-- Problem statement --
For the copy, please give all of the data again exactly and leave the pictures out.

-- Material --
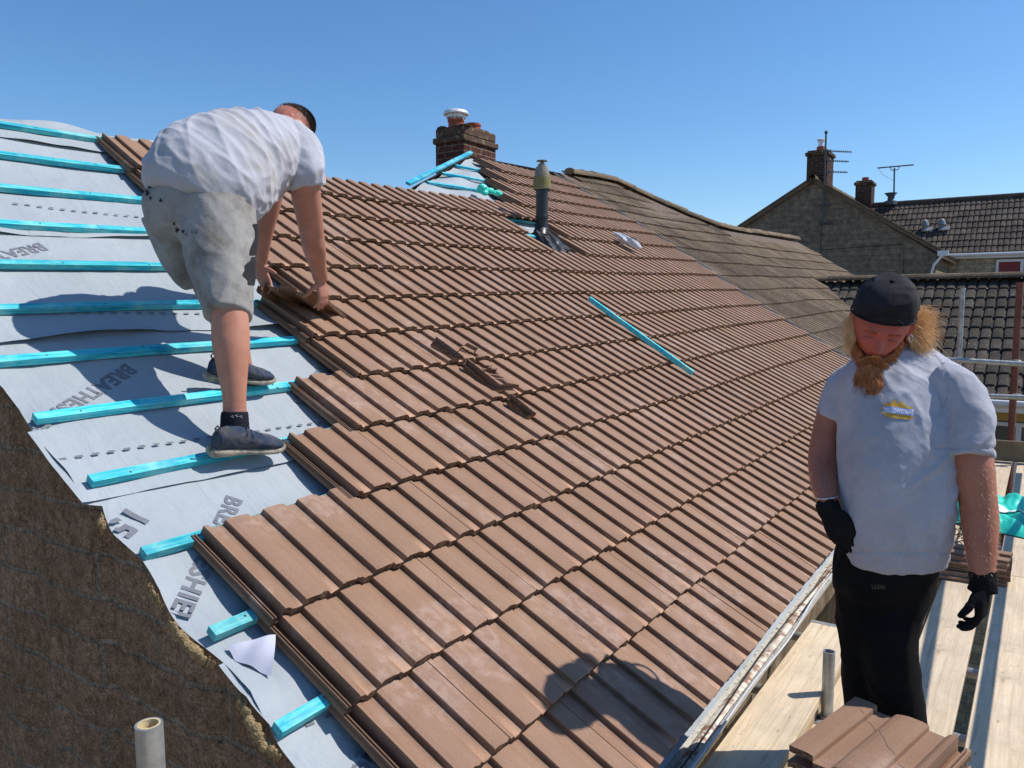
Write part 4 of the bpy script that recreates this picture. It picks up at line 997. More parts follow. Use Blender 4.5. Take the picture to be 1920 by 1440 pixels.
for py in (385, 418): 
    c = ray_y(1546, py, 21.92); mb = MB(); mb.tube([c+Vector((-.14, 0, 0)), c+Vector((.18, 0, 0))], .022, 6); mb.build('bracket', M['antenna'], ae)
for i, (py, x1, slope) in enumerate(((283, 1597, 2), (301, 1591, 2), (322, 1589, 1))):
    a = ray_y(1549, py, 21.9); b = ray_y(x1, py+slope, 21.4); mb = MB(); mb.tube([a, b], .013, 6); d = (b-a)
    for k in range(11):
        c = a+d*((k+1.5)/12.5); mb.tube([c+Vector((0, 0, -.035)), c+Vector((0, 0, .035))], .008, 5); mb.tube([c+Vector((-.10, -.18, 0))*.5, c+Vector((.10, .18, 0))*.5], .006, 5)
    mb.tube([a+d*.06+Vector((0, 0, -.05)), a+d*.2+Vector((0, 0, .05))], .015, 5); mb.build('antenna', M['antenna'], ae)
# ------------------------------------------------------------------ house behind with its long roof
rh = empty('long_roof_house', (1, 26, zb), 'far house with long brown tiled roof, two roof vents and a white window', 'house')
HY, HZ = 28.0, 4.18; HE, HEZ = 25.5, 2.30
HV = Vector((0, HY-HE, HZ-HEZ)); HL = HV.length; HV.normalize(); HN = Vector((0, -HV.z, HV.y))
def HF(u, T, h): return Vector((0, HY, HZ))+Vector((1, 0, 0))*(u-4.0)-HV*(T*G)+HN*h
nT = 9
for T in range(1, nT+1):
    mb, tint, _ = course(T*HL/G/nT, [(0, 10.8)], HP, 'x', rnd, None, .028, .022, .36, None, 2, True, HF)
    mb.build('tile_course', [M['wingback'], M['lead']], rh, tint=tint, fix=False)
mb = MB(); mb.tube([(-4, HY, HZ+.0), (7, HY, HZ+.0)], .10, 12); mb.build('ridge', M['wingback'], rh, tint=[.8]*len(mb.v))
mb = MB(); mb.add([(-4, HY, HZ), (7, HY, HZ), (7, HY+4, HZ-2.8), (-4, HY+4, HZ-2.8)], [(0, 1, 2, 3)]); mb.add([(-4, HY, HZ-.05), (7, HY, HZ-.05), (7, HE+.04, HEZ-.05), (-4, HE+.04, HEZ-.05)], [(0, 1, 2, 3)]); mb.build('roof_deck', M['roofback'], rh)
mb = MB(); mb.box((3.2, HE+.02, HEZ-.10), (4.2, .02, .07)); mb.tube([(-.9, HE-.04, HEZ-.06), (7, HE-.04, HEZ-.06)], .05, 10); mb.build('fascia', M['upvc'], rh)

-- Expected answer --
Write part 4 of the bpy script that recreates this picture. It picks up at line 997. More parts follow. Use Blender 4.5. Take the picture to be 1920 by 1440 pixels.
for py in (385, 418): 
    c = ray_y(1546, py, 21.92); mb = MB(); mb.tube([c+Vector((-.14, 0, 0)), c+Vector((.18, 0, 0))], .022, 6); mb.build('bracket', M['antenna'], ae)
for i, (py, x1, slope) in enumerate(((283, 1597, 2), (301, 1591, 2), (322, 1589, 1))):
    a = ray_y(1549, py, 21.9); b = ray_y(x1, py+slope, 21.4); mb = MB(); mb.tube([a, b], .013, 6); d = (b-a)
    for k in range(11):
        c = a+d*((k+1.5)/12.5); mb.tube([c+Vector((0, 0, -.035)), c+Vector((0, 0, .035))], .008, 5); mb.tube([c+Vector((-.10, -.18, 0))*.5, c+Vector((.10, .18, 0))*.5], .006, 5)
    mb.tube([a+d*.06+Vector((0, 0, -.05)), a+d*.2+Vector((0, 0, .05))], .015, 5); mb.build('antenna', M['antenna'], ae)
# ------------------------------------------------------------------ house behind with its long roof
rh = empty('long_roof_house', (1, 26, zb), 'far house with long brown tiled roof, two roof vents and a white window', 'house')
HY, HZ = 28.0, 4.18; HE, HEZ = 25.5, 2.30
HV = Vector((0, HY-HE, HZ-HEZ)); HL = HV.length; HV.normalize(); HN = Vector((0, -HV.z, HV.y))
def HF(u, T, h): return Vector((0, HY, HZ))+Vector((1, 0, 0))*(u-4.0)-HV*(T*G)+HN*h
nT = 9
for T in range(1, nT+1):
    mb, tint, _ = course(T*HL/G/nT, [(0, 10.8)], HP, 'x', rnd, None, .028, .022, .36, None, 2, True, HF)
    mb.build('tile_course', [M['wingback'], M['lead']], rh, tint=tint, fix=False)
mb = MB(); mb.tube([(-4, HY, HZ+.0), (7, HY, HZ+.0)], .10, 12); mb.build('ridge', M['wingback'], rh, tint=[.8]*len(mb.v))
mb = MB(); mb.add([(-4, HY, HZ), (7, HY, HZ), (7, HY+4, HZ-2.8), (-4, HY+4, HZ-2.8)], [(0, 1, 2, 3)]); mb.add([(-4, HY, HZ-.05), (7, HY, HZ-.05), (7, HE+.04, HEZ-.05), (-4, HE+.04, HEZ-.05)], [(0, 1, 2, 3)]); mb.build('roof_deck', M['roofback'], rh)
mb = MB(); mb.box((3.2, HE+.02, HEZ-.10), (4.2, .02, .07)); mb.tube([(-.9, HE-.04, HEZ-.06), (7, HE-.04, HEZ-.06)], .05, 10); mb.build('fascia', M['upvc'], rh)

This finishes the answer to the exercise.